**ENTRIES SUPPLIED**.
* Start *
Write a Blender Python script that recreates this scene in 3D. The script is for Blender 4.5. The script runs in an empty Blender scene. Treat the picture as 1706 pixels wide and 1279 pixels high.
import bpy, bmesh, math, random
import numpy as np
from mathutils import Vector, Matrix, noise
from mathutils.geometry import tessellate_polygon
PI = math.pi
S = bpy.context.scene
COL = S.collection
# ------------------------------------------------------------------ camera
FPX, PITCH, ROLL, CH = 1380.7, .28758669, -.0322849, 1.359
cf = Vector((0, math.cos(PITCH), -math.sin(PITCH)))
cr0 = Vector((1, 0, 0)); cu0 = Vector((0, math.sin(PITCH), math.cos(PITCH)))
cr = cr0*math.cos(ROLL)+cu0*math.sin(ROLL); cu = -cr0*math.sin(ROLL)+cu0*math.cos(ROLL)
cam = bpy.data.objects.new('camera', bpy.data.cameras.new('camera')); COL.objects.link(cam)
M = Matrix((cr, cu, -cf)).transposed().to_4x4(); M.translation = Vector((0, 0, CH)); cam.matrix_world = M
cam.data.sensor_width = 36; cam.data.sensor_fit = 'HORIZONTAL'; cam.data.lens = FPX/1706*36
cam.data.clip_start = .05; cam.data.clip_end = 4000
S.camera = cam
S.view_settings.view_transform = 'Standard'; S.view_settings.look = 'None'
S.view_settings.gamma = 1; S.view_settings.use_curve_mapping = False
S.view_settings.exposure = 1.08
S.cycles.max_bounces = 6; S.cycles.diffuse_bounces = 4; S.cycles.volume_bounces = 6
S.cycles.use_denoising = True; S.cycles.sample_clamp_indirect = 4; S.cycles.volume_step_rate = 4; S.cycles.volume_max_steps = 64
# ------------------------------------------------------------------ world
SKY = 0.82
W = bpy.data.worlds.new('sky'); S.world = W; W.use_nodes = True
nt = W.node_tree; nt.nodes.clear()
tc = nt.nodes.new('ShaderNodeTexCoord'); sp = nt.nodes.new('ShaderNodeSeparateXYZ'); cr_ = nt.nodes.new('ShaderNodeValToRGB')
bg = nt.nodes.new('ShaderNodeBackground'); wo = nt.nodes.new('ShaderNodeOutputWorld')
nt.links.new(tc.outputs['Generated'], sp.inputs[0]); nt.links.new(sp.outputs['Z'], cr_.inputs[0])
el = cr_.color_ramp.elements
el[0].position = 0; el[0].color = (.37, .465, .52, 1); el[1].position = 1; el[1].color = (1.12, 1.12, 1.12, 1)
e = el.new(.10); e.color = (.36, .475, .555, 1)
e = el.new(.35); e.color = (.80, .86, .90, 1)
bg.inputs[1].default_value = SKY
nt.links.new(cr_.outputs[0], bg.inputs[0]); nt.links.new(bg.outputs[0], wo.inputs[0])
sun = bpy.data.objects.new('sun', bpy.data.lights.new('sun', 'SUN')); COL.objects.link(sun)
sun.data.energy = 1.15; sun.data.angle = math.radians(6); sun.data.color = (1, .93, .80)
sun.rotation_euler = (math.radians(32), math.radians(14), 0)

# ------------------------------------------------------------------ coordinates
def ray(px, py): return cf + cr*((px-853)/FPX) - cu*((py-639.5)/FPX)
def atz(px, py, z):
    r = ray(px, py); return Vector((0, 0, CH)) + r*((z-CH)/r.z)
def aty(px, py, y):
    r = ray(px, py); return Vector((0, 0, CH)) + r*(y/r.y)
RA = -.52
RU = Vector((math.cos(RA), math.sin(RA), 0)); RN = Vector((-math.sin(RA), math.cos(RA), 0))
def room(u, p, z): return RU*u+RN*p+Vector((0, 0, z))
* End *
* Start *
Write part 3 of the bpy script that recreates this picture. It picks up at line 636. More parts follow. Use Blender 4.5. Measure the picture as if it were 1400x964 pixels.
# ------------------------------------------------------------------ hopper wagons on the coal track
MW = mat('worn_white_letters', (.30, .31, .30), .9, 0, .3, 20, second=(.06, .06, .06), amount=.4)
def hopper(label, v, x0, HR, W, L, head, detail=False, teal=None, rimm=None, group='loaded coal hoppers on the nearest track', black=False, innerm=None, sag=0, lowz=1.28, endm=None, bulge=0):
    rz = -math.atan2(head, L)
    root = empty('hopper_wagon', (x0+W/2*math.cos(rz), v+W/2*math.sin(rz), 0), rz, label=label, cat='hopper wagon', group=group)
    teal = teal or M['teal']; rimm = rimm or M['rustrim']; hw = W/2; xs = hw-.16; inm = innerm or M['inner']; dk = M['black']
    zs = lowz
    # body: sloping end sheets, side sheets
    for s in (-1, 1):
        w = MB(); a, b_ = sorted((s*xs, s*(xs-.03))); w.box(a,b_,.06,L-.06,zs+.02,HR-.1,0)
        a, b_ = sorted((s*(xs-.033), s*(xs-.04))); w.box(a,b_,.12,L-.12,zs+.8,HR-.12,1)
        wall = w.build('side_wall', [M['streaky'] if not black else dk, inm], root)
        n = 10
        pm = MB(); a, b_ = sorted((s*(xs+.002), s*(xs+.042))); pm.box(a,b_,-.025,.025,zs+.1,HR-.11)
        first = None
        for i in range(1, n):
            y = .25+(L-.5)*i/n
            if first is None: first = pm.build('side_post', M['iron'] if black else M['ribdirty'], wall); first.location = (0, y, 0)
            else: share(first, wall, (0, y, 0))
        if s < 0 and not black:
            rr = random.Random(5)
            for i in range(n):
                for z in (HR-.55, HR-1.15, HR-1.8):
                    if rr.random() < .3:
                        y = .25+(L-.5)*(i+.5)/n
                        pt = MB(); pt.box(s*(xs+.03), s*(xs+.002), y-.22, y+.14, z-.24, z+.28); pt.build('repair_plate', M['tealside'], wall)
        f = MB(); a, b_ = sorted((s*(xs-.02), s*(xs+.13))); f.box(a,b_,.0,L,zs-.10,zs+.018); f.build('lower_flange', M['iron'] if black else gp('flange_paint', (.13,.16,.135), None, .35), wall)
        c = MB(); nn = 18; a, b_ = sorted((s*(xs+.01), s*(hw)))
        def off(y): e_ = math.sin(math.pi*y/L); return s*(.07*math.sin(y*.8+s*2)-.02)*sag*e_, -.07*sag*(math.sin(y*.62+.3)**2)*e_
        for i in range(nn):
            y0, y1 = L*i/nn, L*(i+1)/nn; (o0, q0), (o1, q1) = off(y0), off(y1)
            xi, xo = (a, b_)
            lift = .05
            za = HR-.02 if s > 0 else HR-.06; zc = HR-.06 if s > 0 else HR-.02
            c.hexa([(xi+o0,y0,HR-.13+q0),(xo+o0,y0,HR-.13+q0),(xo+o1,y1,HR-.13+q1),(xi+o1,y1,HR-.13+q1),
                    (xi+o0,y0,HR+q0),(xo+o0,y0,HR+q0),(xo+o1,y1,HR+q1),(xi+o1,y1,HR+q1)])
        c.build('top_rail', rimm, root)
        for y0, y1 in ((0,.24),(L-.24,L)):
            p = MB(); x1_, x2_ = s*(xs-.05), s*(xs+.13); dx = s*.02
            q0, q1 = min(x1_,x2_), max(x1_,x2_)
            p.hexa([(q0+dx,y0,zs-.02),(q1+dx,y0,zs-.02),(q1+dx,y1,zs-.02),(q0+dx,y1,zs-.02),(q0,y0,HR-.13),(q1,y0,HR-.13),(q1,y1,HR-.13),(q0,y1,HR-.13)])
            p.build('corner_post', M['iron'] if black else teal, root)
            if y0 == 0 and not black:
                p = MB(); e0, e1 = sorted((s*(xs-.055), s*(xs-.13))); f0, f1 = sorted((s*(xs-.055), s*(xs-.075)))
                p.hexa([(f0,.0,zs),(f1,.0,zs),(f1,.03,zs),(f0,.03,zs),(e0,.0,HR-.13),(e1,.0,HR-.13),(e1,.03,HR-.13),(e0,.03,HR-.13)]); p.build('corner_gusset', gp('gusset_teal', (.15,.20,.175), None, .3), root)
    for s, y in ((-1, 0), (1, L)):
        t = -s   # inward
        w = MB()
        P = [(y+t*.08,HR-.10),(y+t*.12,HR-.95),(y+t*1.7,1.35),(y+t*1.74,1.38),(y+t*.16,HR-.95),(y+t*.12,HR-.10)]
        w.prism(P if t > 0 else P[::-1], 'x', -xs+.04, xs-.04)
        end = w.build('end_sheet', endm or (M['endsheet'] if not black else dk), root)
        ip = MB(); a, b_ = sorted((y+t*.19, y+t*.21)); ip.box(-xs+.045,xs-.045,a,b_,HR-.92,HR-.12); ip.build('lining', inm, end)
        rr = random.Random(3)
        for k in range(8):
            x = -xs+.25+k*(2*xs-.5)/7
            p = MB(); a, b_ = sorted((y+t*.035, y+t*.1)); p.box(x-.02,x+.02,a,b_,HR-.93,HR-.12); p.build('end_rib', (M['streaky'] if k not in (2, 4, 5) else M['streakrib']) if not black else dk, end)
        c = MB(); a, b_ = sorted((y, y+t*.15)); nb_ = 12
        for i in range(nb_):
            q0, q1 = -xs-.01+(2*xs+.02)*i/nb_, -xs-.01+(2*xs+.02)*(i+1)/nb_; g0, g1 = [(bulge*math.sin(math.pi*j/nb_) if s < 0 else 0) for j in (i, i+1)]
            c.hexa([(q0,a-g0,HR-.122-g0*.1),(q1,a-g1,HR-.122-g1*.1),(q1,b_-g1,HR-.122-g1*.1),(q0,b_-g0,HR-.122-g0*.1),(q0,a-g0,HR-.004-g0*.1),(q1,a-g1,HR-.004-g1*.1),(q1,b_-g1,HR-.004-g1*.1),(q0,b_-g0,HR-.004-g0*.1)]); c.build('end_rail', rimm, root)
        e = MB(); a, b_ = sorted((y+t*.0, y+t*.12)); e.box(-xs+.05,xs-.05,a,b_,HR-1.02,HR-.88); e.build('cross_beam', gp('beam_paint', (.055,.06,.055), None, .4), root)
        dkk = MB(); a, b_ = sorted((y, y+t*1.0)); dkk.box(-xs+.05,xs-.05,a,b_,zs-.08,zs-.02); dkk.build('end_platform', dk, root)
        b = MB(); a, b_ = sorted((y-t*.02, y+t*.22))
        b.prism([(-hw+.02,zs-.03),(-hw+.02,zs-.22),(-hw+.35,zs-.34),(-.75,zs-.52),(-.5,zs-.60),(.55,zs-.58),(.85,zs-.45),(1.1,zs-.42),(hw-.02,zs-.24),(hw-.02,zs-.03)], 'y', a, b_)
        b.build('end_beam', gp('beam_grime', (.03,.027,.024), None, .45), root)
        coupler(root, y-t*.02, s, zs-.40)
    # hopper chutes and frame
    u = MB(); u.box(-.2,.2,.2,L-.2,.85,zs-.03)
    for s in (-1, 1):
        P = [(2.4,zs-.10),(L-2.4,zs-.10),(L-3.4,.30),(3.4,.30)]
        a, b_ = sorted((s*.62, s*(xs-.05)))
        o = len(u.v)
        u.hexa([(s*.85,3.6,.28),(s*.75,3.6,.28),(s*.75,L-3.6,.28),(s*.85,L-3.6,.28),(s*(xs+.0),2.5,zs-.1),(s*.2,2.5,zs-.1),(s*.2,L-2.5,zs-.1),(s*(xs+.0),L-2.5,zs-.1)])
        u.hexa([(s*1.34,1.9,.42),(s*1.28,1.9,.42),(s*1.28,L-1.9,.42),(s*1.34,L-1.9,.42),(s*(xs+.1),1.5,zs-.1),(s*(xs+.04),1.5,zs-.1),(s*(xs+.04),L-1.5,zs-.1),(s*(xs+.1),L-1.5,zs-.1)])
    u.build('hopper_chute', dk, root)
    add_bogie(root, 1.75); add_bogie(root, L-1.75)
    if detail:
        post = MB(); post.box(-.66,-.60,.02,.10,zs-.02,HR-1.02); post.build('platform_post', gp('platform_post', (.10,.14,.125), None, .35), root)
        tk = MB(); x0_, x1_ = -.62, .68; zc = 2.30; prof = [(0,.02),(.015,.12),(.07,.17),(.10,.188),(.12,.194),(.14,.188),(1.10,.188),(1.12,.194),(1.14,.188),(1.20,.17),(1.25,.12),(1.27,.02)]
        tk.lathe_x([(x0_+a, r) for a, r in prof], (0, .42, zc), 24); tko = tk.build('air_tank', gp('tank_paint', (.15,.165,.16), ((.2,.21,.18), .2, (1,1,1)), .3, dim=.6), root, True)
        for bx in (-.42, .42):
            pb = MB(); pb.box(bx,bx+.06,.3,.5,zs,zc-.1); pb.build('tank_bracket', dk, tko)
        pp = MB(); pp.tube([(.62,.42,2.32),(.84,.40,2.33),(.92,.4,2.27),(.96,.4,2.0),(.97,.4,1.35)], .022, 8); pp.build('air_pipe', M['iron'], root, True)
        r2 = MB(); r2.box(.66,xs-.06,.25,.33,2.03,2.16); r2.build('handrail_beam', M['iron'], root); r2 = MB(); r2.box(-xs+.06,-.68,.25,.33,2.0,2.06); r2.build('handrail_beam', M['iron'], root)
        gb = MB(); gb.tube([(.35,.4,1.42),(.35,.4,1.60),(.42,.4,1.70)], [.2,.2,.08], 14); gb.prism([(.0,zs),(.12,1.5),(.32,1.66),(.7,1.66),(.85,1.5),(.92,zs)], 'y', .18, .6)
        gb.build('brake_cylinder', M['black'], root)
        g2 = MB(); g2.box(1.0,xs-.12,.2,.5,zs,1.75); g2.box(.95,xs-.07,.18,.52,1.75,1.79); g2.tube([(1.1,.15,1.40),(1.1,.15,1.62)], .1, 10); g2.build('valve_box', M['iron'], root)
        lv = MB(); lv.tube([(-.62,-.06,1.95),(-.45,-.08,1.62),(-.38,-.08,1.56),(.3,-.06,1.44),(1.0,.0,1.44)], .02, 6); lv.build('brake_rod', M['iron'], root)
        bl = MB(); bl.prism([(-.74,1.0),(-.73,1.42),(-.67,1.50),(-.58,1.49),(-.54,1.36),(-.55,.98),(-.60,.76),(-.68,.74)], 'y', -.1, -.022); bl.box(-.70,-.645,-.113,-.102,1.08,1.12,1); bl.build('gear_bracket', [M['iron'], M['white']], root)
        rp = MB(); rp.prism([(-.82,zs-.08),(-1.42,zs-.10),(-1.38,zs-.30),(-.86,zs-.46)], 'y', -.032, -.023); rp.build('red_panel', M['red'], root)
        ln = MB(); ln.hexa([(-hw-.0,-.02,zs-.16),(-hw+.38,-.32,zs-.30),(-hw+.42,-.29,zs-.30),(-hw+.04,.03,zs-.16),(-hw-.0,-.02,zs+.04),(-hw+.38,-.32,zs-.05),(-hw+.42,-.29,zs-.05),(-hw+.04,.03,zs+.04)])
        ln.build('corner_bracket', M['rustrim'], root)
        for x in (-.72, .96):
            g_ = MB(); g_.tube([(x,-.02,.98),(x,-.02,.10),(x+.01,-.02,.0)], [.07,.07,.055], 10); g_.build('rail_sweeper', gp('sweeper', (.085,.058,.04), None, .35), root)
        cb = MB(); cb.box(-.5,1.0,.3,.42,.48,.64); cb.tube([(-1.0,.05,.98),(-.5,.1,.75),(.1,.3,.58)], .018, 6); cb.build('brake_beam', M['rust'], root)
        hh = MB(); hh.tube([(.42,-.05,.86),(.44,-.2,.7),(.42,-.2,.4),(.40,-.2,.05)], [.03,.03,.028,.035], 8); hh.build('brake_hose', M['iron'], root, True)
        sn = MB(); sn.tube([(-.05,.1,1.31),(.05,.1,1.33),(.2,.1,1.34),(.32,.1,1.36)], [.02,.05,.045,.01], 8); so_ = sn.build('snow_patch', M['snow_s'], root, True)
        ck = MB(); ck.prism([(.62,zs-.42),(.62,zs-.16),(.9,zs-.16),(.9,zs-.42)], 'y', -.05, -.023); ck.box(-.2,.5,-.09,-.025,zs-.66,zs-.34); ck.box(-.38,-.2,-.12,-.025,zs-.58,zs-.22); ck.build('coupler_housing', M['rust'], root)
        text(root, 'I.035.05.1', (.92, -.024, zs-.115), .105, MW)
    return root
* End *
* Start *
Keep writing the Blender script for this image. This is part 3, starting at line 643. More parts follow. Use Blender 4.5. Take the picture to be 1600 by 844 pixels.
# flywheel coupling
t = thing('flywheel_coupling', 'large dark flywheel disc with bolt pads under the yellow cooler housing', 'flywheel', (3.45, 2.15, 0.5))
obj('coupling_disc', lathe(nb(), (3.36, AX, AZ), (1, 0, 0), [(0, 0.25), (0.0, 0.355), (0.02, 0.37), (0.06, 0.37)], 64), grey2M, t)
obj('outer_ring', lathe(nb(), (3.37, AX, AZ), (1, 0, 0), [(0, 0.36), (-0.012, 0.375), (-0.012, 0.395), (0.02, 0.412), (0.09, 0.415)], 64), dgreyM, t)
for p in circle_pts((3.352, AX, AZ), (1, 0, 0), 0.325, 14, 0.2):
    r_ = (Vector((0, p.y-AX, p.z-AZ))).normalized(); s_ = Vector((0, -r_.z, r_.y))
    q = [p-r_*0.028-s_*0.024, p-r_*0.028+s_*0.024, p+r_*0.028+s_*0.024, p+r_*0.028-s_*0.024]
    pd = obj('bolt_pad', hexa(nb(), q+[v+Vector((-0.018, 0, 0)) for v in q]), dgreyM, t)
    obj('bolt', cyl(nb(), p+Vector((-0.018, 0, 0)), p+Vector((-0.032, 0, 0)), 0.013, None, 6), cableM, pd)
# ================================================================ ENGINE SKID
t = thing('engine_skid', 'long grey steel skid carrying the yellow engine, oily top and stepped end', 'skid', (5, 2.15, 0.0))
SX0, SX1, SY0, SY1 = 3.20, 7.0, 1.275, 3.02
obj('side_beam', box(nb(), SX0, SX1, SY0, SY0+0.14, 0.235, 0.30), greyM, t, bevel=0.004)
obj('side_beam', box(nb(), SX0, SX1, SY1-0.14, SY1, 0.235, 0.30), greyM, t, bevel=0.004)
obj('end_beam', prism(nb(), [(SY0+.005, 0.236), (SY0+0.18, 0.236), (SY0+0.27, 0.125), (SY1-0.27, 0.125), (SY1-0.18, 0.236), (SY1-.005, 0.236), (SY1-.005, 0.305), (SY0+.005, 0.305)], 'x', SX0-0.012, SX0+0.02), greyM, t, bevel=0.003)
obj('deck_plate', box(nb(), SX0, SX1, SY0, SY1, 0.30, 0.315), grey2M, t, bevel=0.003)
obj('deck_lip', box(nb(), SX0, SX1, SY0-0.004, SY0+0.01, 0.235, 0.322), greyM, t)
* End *
**EXERCISE GOAL**. Determine the number of lines containing "recreates". Write only that number.

**TASK OUTPUT**. 2